Start of Information provided

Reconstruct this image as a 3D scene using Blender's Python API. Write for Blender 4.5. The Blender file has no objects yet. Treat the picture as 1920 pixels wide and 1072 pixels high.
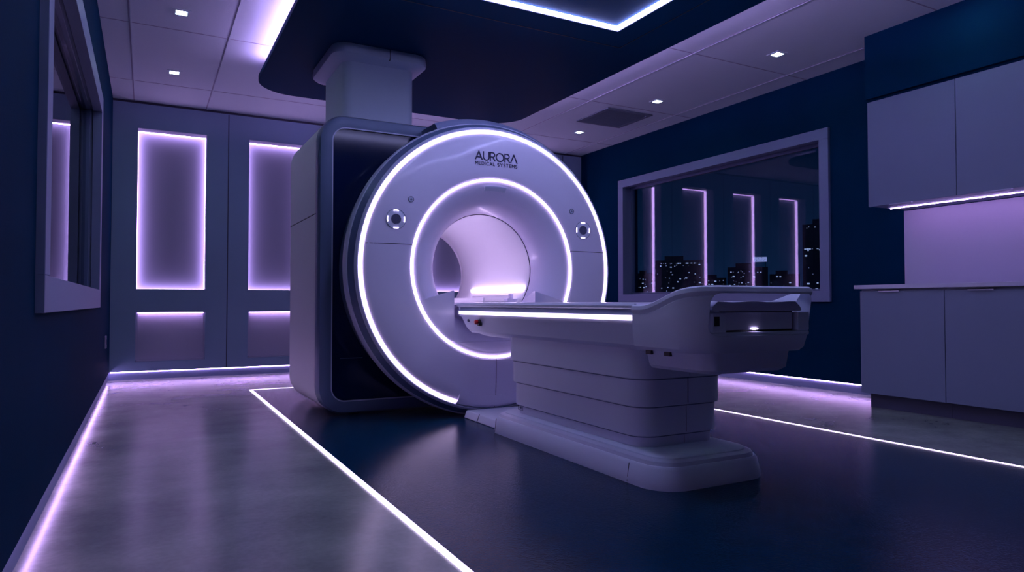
import bpy, bmesh, math, random
from mathutils import Vector, Matrix
random.seed(7)
S = bpy.context.scene
COL = S.collection
PI = math.pi

# ------------------------------------------------------------------ materials
def mat(name, col, rough=0.5, metal=0.0, coat=0.0, noise=0.0, nscale=8.0, bump=0.0, bscale=60.0, spec=0.5):
    m = bpy.data.materials.new(name); m.use_nodes = True
    nt = m.node_tree; b = nt.nodes['Principled BSDF']
    b.inputs['Base Color'].default_value = (*col, 1)
    b.inputs['Roughness'].default_value = rough
    b.inputs['Metallic'].default_value = metal
    b.inputs['Coat Weight'].default_value = coat
    b.inputs['Coat Roughness'].default_value = 0.08
    b.inputs['Specular IOR Level'].default_value = spec
    tc = nt.nodes.new('ShaderNodeTexCoord')
    if noise > 0:
        n = nt.nodes.new('ShaderNodeTexNoise'); n.inputs['Scale'].default_value = nscale; n.inputs['Detail'].default_value = 6
        nt.links.new(tc.outputs['Object'], n.inputs['Vector'])
        r = nt.nodes.new('ShaderNodeMix'); r.data_type = 'RGBA'
        r.inputs[6].default_value = (*[c * (1 - noise) for c in col], 1)
        r.inputs[7].default_value = (*[min(1, c * (1 + noise)) for c in col], 1)
        nt.links.new(n.outputs['Fac'], r.inputs[0]); nt.links.new(r.outputs[2], b.inputs['Base Color'])
    if bump > 0:
        n = nt.nodes.new('ShaderNodeTexNoise'); n.inputs['Scale'].default_value = bscale; n.inputs['Detail'].default_value = 3
        nt.links.new(tc.outputs['Object'], n.inputs['Vector'])
        bp = nt.nodes.new('ShaderNodeBump'); bp.inputs['Strength'].default_value = bump; bp.inputs['Distance'].default_value = 0.01
        nt.links.new(n.outputs['Fac'], bp.inputs['Height']); nt.links.new(bp.outputs['Normal'], b.inputs['Normal'])
    return m

def emit(name, col, strength):
    m = bpy.data.materials.new(name); m.use_nodes = True
    nt = m.node_tree; nt.nodes.clear()
    e = nt.nodes.new('ShaderNodeEmission'); e.inputs['Color'].default_value = (*col, 1); e.inputs['Strength'].default_value = strength
    o = nt.nodes.new('ShaderNodeOutputMaterial'); nt.links.new(e.outputs[0], o.inputs[0])
    return m

def concrete():
    m = bpy.data.materials.new('polished_concrete'); m.use_nodes = True
    nt = m.node_tree; b = nt.nodes['Principled BSDF']; L = nt.links
    tc = nt.nodes.new('ShaderNodeTexCoord')
    n1 = nt.nodes.new('ShaderNodeTexNoise'); n1.inputs['Scale'].default_value = 1.6; n1.inputs['Detail'].default_value = 8; n1.inputs['Roughness'].default_value = .62; n1.inputs['Distortion'].default_value = .2
    mp = nt.nodes.new('ShaderNodeMapping'); mp.inputs['Scale'].default_value = (1, 1.2, 1)
    L.new(tc.outputs['Object'], mp.inputs['Vector']); L.new(mp.outputs[0], n1.inputs['Vector'])
    cr = nt.nodes.new('ShaderNodeValToRGB')
    cr.color_ramp.elements[0].position = .32; cr.color_ramp.elements[0].color = (.17, .20, .19, 1)
    cr.color_ramp.elements[1].position = .7; cr.color_ramp.elements[1].color = (.36, .40, .36, 1)
    L.new(n1.outputs['Fac'], cr.inputs[0])
    n2 = nt.nodes.new('ShaderNodeTexNoise'); n2.inputs['Scale'].default_value = 45; n2.inputs['Detail'].default_value = 4
    L.new(tc.outputs['Object'], n2.inputs['Vector'])
    mx = nt.nodes.new('ShaderNodeMix'); mx.data_type = 'RGBA'; mx.blend_type = 'MULTIPLY'; mx.inputs[0].default_value = .3
    L.new(cr.outputs[0], mx.inputs[6]); L.new(n2.outputs['Fac'], mx.inputs[7]); L.new(mx.outputs[2], b.inputs['Base Color'])
    rr = nt.nodes.new('ShaderNodeMapRange'); rr.inputs['To Min'].default_value = .20; rr.inputs['To Max'].default_value = .30
    L.new(n1.outputs['Fac'], rr.inputs[0]); L.new(rr.outputs[0], b.inputs['Roughness'])
    bp = nt.nodes.new('ShaderNodeBump'); bp.inputs['Strength'].default_value = .01; bp.inputs['Distance'].default_value = .01
    L.new(n1.outputs['Fac'], bp.inputs['Height']); L.new(bp.outputs[0], b.inputs['Normal'])
    return m

def glass_mat(name, ior, tint):
    m = bpy.data.materials.new(name); m.use_nodes = True
    nt = m.node_tree; nt.nodes.clear(); L = nt.links
    t = nt.nodes.new('ShaderNodeBsdfTransparent'); t.inputs[0].default_value = (*tint, 1)
    g = nt.nodes.new('ShaderNodeBsdfGlossy'); g.inputs['Roughness'].default_value = 0.0
    f = nt.nodes.new('ShaderNodeFresnel'); f.inputs['IOR'].default_value = ior
    ge = nt.nodes.new('ShaderNodeNewGeometry'); mr = nt.nodes.new('ShaderNodeMapRange')   # same reflectance from both faces
    mr.inputs['To Min'].default_value = ior; mr.inputs['To Max'].default_value = 1/ior
    L.new(ge.outputs['Backfacing'], mr.inputs[0]); L.new(mr.outputs[0], f.inputs['IOR'])
    x = nt.nodes.new('ShaderNodeMixShader'); o = nt.nodes.new('ShaderNodeOutputMaterial')
    L.new(f.outputs[0], x.inputs[0]); L.new(t.outputs[0], x.inputs[1]); L.new(g.outputs[0], x.inputs[2]); L.new(x.outputs[0], o.inputs[0])
    return m

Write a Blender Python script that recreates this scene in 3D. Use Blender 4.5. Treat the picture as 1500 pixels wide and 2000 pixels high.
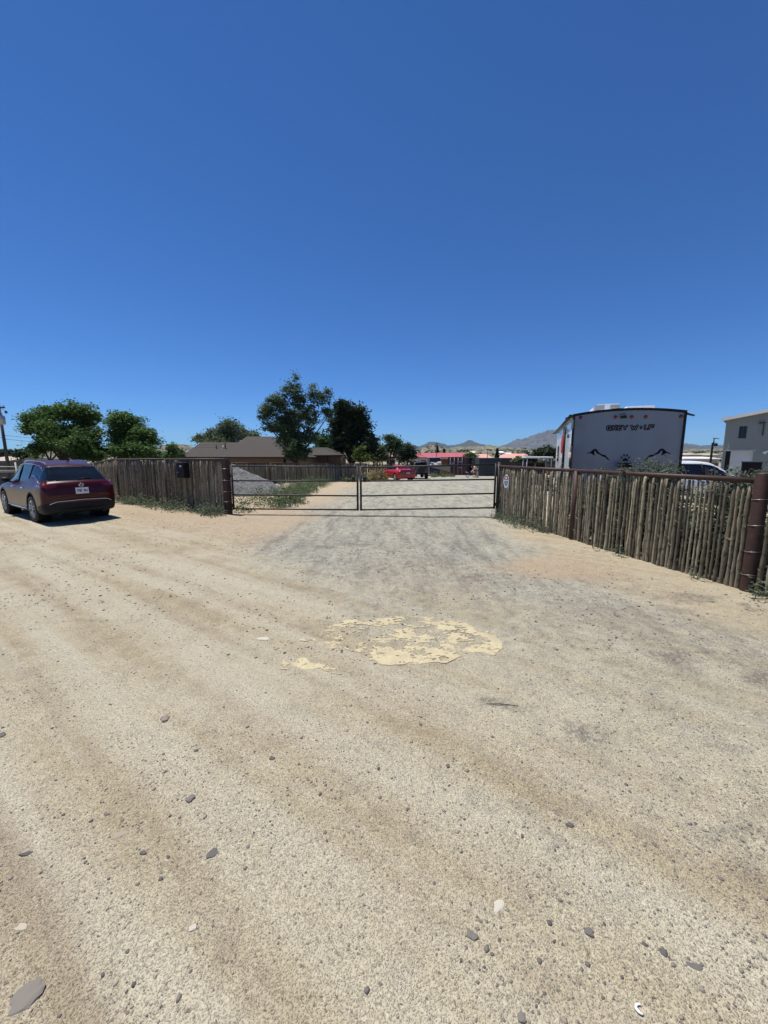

End of Information provided

Problem statement: Return exactly what appears from the opening line of the material through the line with "PI = math.pi", apart from the pictures.

Exercise result:
Reconstruct this image as a 3D scene using Blender's Python API. Write for Blender 4.5. The Blender file has no objects yet. Treat the picture as 1920 pixels wide and 1072 pixels high.
import bpy, bmesh, math, random
from mathutils import Vector, Matrix
random.seed(7)
S = bpy.context.scene
COL = S.collection
PI = math.pi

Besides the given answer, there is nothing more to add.